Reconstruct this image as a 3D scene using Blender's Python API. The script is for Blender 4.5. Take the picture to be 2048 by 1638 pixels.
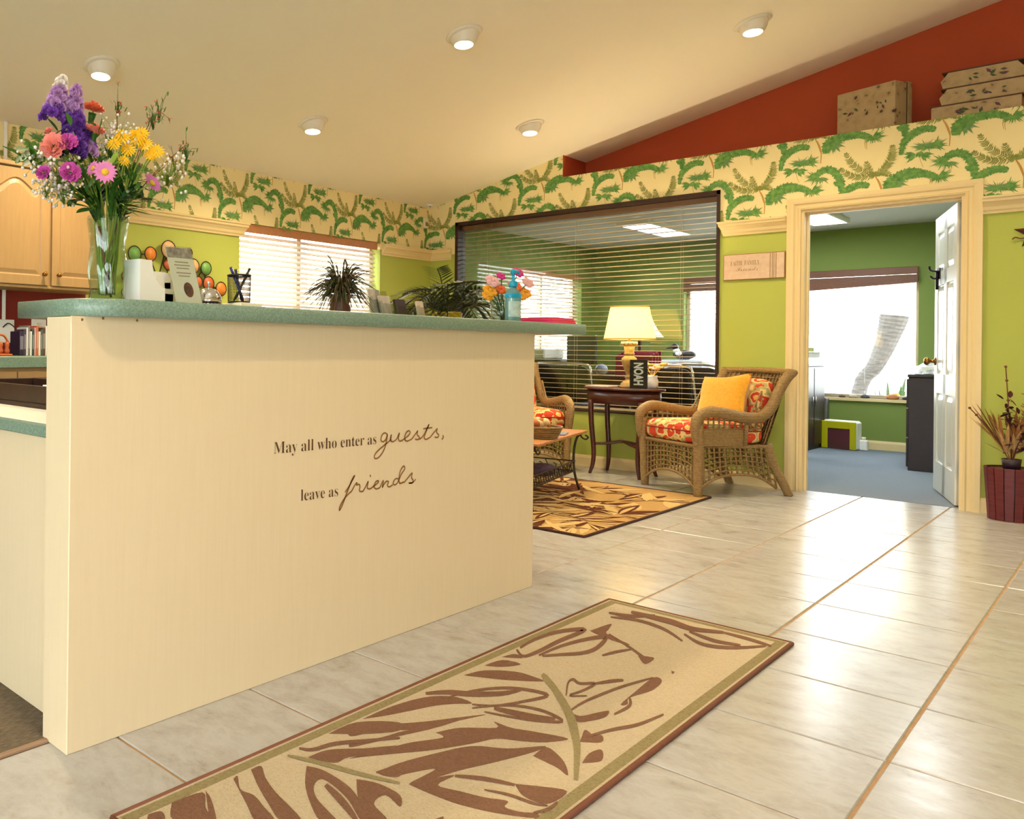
import bpy, bmesh, math, random
from mathutils import Vector, Matrix
R = math.radians
rnd = random.Random(7)
for o in list(bpy.data.objects):
    bpy.data.objects.remove(o, do_unlink=True)
sc = bpy.context.scene
COL = sc.collection

# ------------------------------------------------------------------ camera
FPX, CX, CY = 1624.5575, 431.5, 693.36          # focal length and principal point in pixels of the 2048x1638 frame
YAW, ROLL = R(-49.36387), R(0.618236)
CAM = Vector((0, 0, 1.0))
fw = Vector((math.sin(YAW), math.cos(YAW), 0))
r0 = Vector((math.cos(YAW), -math.sin(YAW), 0)); u0 = Vector((0, 0, 1))
rt = r0 * math.cos(ROLL) + u0 * math.sin(ROLL)
up = u0 * math.cos(ROLL) - r0 * math.sin(ROLL)
cd = bpy.data.cameras.new('camera')
cam = bpy.data.objects.new('camera', cd); COL.objects.link(cam); sc.camera = cam
cam.matrix_world = Matrix(((rt.x, up.x, -fw.x, CAM.x), (rt.y, up.y, -fw.y, CAM.y), (rt.z, up.z, -fw.z, CAM.z), (0, 0, 0, 1)))
cd.sensor_width = 36; cd.lens = 36 * FPX / 2048
cd.shift_x = (1024 - CX) / 2048; cd.shift_y = -(819 - CY) / 2048
cd.clip_start = 0.05; cd.clip_end = 200

# ------------------------------------------------------------------ world, exposure
wd = bpy.data.worlds.new('sky'); sc.world = wd; wd.use_nodes = True
wb = wd.node_tree.nodes['Background']
wb.inputs[0].default_value = (0.88, 0.94, 1.0, 1); wb.inputs[1].default_value = 5.6
vs = sc.view_settings
vs.view_transform = 'Standard'; vs.look = 'None'; vs.gamma = 1.0; vs.use_curve_mapping = False
vs.exposure = 1.06
cy = sc.cycles
cy.use_denoising = True
cy.max_bounces = 7; cy.diffuse_bounces = 4; cy.glossy_bounces = 3; cy.transmission_bounces = 5; cy.transparent_max_bounces = 16
cy.use_adaptive_sampling = True; cy.adaptive_threshold = 0.07
cy.caustics_reflective = False; cy.caustics_refractive = False
cy.sample_clamp_indirect = 6.0

# room measures (metres)
XA, YB, YO = -4.87, 7.05, 10.74         # left wall, wall with the office window, rear wall of the offices
XR, YF = 2.6, -3.6                      # right wall and front wall behind the camera
CZ0, CS = 2.43, 0.225                   # ceiling height at the left wall and its slope
def ceil_z(x): return CZ0 + CS * (x - XA)

def P(px, py, X=None, Y=None, Z=None):
    """point of the room seen at a photo pixel on the plane X=, Y= or Z="""
    d = fw * FPX + rt * (px - CX) - up * (py - CY)
    a, v = (0, X) if X is not None else (1, Y) if Y is not None else (2, Z)
    return CAM + d * ((v - CAM[a]) / d[a])

# ------------------------------------------------------------------ materials
def lin(c):
    f = lambda v: v / 12.92 if v <= 0.04045 else ((v + 0.055) / 1.055) ** 2.4
    return tuple(f(v / 255.0) for v in c) + (1.0,)
def newmat(name):
    m = bpy.data.materials.new(name); m.use_nodes = True
    nt = m.node_tree; return m, nt, nt.nodes['Principled BSDF']
def coords(nt, kind='Object', scale=(1, 1, 1)):
    tc = nt.nodes.new('ShaderNodeTexCoord'); mp = nt.nodes.new('ShaderNodeMapping')
    mp.inputs['Scale'].default_value = scale
    nt.links.new(tc.outputs[kind], mp.inputs['Vector']); return mp.outputs['Vector']
def noise(nt, vec, scale, detail=3, rough=0.55, dist=0.0):
    n = nt.nodes.new('ShaderNodeTexNoise'); n.inputs['Scale'].default_value = scale
    n.inputs['Detail'].default_value = detail; n.inputs['Roughness'].default_value = rough
    n.inputs['Distortion'].default_value = dist
    nt.links.new(vec, n.inputs['Vector']); return n.outputs['Fac']
def ramp(nt, fac, stops, interp='LINEAR'):
    r = nt.nodes.new('ShaderNodeValToRGB'); e = r.color_ramp.elements; r.color_ramp.interpolation = interp
    while len(e) < len(stops): e.new(0.5)
    for i, (p, c) in enumerate(stops): e[i].position = p; e[i].color = lin(c)
    nt.links.new(fac, r.inputs['Fac']); return r.outputs['Color']
def bump(nt, b, height, strength=0.2, dist=0.01):
    n = nt.nodes.new('ShaderNodeBump'); n.inputs['Strength'].default_value = strength; n.inputs['Distance'].default_value = dist
    nt.links.new(height, n.inputs['Height']); nt.links.new(n.outputs['Normal'], b.inputs['Normal'])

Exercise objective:
The data above needs to be retyped exactly, with the images left out.

Finished task:
Reconstruct this image as a 3D scene using Blender's Python API. The script is for Blender 4.5. Take the picture to be 2048 by 1638 pixels.
import bpy, bmesh, math, random
from mathutils import Vector, Matrix
R = math.radians
rnd = random.Random(7)
for o in list(bpy.data.objects):
    bpy.data.objects.remove(o, do_unlink=True)
sc = bpy.context.scene
COL = sc.collection

# ------------------------------------------------------------------ camera
FPX, CX, CY = 1624.5575, 431.5, 693.36          # focal length and principal point in pixels of the 2048x1638 frame
YAW, ROLL = R(-49.36387), R(0.618236)
CAM = Vector((0, 0, 1.0))
fw = Vector((math.sin(YAW), math.cos(YAW), 0))
r0 = Vector((math.cos(YAW), -math.sin(YAW), 0)); u0 = Vector((0, 0, 1))
rt = r0 * math.cos(ROLL) + u0 * math.sin(ROLL)
up = u0 * math.cos(ROLL) - r0 * math.sin(ROLL)
cd = bpy.data.cameras.new('camera')
cam = bpy.data.objects.new('camera', cd); COL.objects.link(cam); sc.camera = cam
cam.matrix_world = Matrix(((rt.x, up.x, -fw.x, CAM.x), (rt.y, up.y, -fw.y, CAM.y), (rt.z, up.z, -fw.z, CAM.z), (0, 0, 0, 1)))
cd.sensor_width = 36; cd.lens = 36 * FPX / 2048
cd.shift_x = (1024 - CX) / 2048; cd.shift_y = -(819 - CY) / 2048
cd.clip_start = 0.05; cd.clip_end = 200

# ------------------------------------------------------------------ world, exposure
wd = bpy.data.worlds.new('sky'); sc.world = wd; wd.use_nodes = True
wb = wd.node_tree.nodes['Background']
wb.inputs[0].default_value = (0.88, 0.94, 1.0, 1); wb.inputs[1].default_value = 5.6
vs = sc.view_settings
vs.view_transform = 'Standard'; vs.look = 'None'; vs.gamma = 1.0; vs.use_curve_mapping = False
vs.exposure = 1.06
cy = sc.cycles
cy.use_denoising = True
cy.max_bounces = 7; cy.diffuse_bounces = 4; cy.glossy_bounces = 3; cy.transmission_bounces = 5; cy.transparent_max_bounces = 16
cy.use_adaptive_sampling = True; cy.adaptive_threshold = 0.07
cy.caustics_reflective = False; cy.caustics_refractive = False
cy.sample_clamp_indirect = 6.0

# room measures (metres)
XA, YB, YO = -4.87, 7.05, 10.74         # left wall, wall with the office window, rear wall of the offices
XR, YF = 2.6, -3.6                      # right wall and front wall behind the camera
CZ0, CS = 2.43, 0.225                   # ceiling height at the left wall and its slope
def ceil_z(x): return CZ0 + CS * (x - XA)

def P(px, py, X=None, Y=None, Z=None):
    """point of the room seen at a photo pixel on the plane X=, Y= or Z="""
    d = fw * FPX + rt * (px - CX) - up * (py - CY)
    a, v = (0, X) if X is not None else (1, Y) if Y is not None else (2, Z)
    return CAM + d * ((v - CAM[a]) / d[a])

# ------------------------------------------------------------------ materials
def lin(c):
    f = lambda v: v / 12.92 if v <= 0.04045 else ((v + 0.055) / 1.055) ** 2.4
    return tuple(f(v / 255.0) for v in c) + (1.0,)
def newmat(name):
    m = bpy.data.materials.new(name); m.use_nodes = True
    nt = m.node_tree; return m, nt, nt.nodes['Principled BSDF']
def coords(nt, kind='Object', scale=(1, 1, 1)):
    tc = nt.nodes.new('ShaderNodeTexCoord'); mp = nt.nodes.new('ShaderNodeMapping')
    mp.inputs['Scale'].default_value = scale
    nt.links.new(tc.outputs[kind], mp.inputs['Vector']); return mp.outputs['Vector']
def noise(nt, vec, scale, detail=3, rough=0.55, dist=0.0):
    n = nt.nodes.new('ShaderNodeTexNoise'); n.inputs['Scale'].default_value = scale
    n.inputs['Detail'].default_value = detail; n.inputs['Roughness'].default_value = rough
    n.inputs['Distortion'].default_value = dist
    nt.links.new(vec, n.inputs['Vector']); return n.outputs['Fac']
def ramp(nt, fac, stops, interp='LINEAR'):
    r = nt.nodes.new('ShaderNodeValToRGB'); e = r.color_ramp.elements; r.color_ramp.interpolation = interp
    while len(e) < len(stops): e.new(0.5)
    for i, (p, c) in enumerate(stops): e[i].position = p; e[i].color = lin(c)
    nt.links.new(fac, r.inputs['Fac']); return r.outputs['Color']
def bump(nt, b, height, strength=0.2, dist=0.01):
    n = nt.nodes.new('ShaderNodeBump'); n.inputs['Strength'].default_value = strength; n.inputs['Distance'].default_value = dist
    nt.links.new(height, n.inputs['Height']); nt.links.new(n.outputs['Normal'], b.inputs['Normal'])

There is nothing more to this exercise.